LA EMPRESA FAMILIAR. Las aventuras de un niño, si se saben asimilar, dejan huella. A
España, la crisis del 29, el llamado “crac” americano, llegó algo más tarde. Yo, un niño, pasaba los
veranos en el pueblo, gozando de una libertad de imposible disfrute en la
ciudad, Vitoria, donde cursaba la enseñanza secundaria.
Un día de aquellos, al salir de casa, pude ver y oír a un caminante -un obrero en paro- pidiendo
ayuda para poder comer; tenía cara de pasar hambre. Me impresionó. Yo no sabía,
luego lo supe, en la posguerra, que era eso de pasar hambre. Desde entonces
estoy por ver que alguien arregle las
injusticias sociales.
Ahora, como entonces, el mejor medio para equilibrar las
diferencias injustas es crear puestos de trabajo dignamente remunerados. Pero tiene
de malo que es una tarea lenta, plagada
de dificultades y ligada al lucro de los
que ahora llamamos emprendedores y antes capitalistas.
Una
mayoría de expertos indica que, para acelerar el proceso, haría falta poner en marcha iniciativas,
creadoras de puestos de trabajo, con
mucho valor añadido. El secreto está en crear productos o servicios de alta calidad que justifiquen una elevada
remuneración. Asunto difícil –seamos
sinceros- en un país donde los estudios no responden a niveles de exigencia
altos. La equidad social en el trabajo, es muy distinta en países donde el
nivel científico y cultural de sus gentes es alto, respecto a otros donde es
medio -tirando a bajo-, como pasa entre españoles aunque quieran algunos
convencernos de que pasa lo contrario.
Además, en España, promover y ayudar a la creación de empresas
solo es posible si se cumplen ciertas condiciones o requisitos. ¿Por qué?

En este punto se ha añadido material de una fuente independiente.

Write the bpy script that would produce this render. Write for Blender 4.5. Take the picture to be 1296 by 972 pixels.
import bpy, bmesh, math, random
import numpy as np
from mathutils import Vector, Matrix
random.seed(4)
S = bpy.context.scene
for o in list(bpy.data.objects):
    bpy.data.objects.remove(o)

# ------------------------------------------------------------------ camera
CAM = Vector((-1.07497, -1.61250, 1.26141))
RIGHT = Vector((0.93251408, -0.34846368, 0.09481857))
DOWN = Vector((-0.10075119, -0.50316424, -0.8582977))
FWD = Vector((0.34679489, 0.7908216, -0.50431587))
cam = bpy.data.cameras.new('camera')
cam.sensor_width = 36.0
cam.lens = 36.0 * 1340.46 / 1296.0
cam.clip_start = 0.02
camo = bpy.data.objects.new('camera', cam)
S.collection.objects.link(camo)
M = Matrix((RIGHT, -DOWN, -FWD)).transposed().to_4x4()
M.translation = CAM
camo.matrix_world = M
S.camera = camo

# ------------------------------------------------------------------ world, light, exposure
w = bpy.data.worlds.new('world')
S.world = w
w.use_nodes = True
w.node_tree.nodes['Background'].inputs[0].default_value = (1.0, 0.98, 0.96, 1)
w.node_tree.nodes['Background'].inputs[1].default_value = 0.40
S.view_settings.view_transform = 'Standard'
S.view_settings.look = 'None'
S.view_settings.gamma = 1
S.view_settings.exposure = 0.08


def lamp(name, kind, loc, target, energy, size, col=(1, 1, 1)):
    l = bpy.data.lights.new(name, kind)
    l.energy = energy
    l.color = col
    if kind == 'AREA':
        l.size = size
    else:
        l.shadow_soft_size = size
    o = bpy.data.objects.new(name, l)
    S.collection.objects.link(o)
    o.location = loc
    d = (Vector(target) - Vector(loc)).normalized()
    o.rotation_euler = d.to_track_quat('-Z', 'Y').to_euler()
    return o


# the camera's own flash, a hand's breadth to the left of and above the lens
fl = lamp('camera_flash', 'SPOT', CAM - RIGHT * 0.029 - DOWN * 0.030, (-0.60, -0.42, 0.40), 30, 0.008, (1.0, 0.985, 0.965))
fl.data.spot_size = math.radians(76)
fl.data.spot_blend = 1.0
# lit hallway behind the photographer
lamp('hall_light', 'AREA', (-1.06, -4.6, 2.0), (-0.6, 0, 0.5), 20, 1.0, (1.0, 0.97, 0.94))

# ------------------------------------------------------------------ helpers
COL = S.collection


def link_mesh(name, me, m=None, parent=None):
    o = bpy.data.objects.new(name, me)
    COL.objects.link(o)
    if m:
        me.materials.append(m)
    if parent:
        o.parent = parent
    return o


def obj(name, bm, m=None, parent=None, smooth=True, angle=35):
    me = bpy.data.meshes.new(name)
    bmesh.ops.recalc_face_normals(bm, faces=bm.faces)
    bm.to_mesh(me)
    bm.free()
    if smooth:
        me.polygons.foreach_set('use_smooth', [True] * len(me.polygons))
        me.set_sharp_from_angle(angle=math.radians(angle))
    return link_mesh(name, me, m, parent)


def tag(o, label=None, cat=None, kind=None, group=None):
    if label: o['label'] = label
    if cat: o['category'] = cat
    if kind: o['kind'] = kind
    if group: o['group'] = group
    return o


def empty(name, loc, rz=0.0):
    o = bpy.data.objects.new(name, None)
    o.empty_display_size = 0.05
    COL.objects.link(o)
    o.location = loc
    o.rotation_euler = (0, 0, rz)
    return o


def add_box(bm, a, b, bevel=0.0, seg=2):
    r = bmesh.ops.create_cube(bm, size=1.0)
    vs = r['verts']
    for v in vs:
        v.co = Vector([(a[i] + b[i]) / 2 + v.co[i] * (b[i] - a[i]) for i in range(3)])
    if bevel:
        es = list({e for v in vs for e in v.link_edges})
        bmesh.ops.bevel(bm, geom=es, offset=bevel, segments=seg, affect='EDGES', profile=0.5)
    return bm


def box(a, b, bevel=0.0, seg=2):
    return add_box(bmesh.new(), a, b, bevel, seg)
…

Desde antes de la transición, durante el tardo franquismo, la
demagogia al uso toleró el acoso y desprestigio del emprendedor dueño de la
pequeña y mediana empresa. Se decía y pregonaba
aquello de “obrero despedido, patrón colgado” y acabaron
con la afición. Empresas de tipo medio fueron echando el cierre y
desaparecieron para siempre. Los inversores se fueron, no a construir sino a
especular en el sector del ladrillo, hasta que estalló la burbuja. No han
vuelto, ni es fácil que lo hagan para colocar parados y cosechar disgustos.
En consecuencia, la creación de
empresas medias, con diez, veinte, o más empleados, no seduce a los
inversores en un país donde los sindicatos ven al empresario como un enemigo.
Por eso se instituyen pequeñas empresas
familiares acogidas a las leyes dictadas en favor de los negocios
autónomos. Las diferencias se arreglan en casa sin que vengan los de fuera a
ciscar el negocio.
Han desaparecido los inversores en
empresas de tipo medio, algo que no sucede con la gran empresa. Éstas, mientras cuenten
ganancias, pueden con todo, y si no, se
van con la música a otra parte. He aquí por qué los gobiernos terminan siendo dominados por las multinacionales.
Es todo punto lógico el surgimiento de la pequeña empresa familiar accesible para las clases medias
como la española, capaces de sacrificarse e ingeniárselas para colocar a los
suyos creando sus propios negocios en condición de autónomos. La principal
ventaja viene de un hecho clave: pueden rehuir la intervención sindical en su
negocio y la pesada carga –en gran parte-
de las cotizaciones sociales y
otro tipo de obligaciones que van a permanecer encubiertas bajo el manto
familiar.
Esta es la realidad. Naturalmente hay que estudiarla, conocerla,
legalizarla, mejorarla pero nunca machacarla. Todo menos volver a los años del hambre.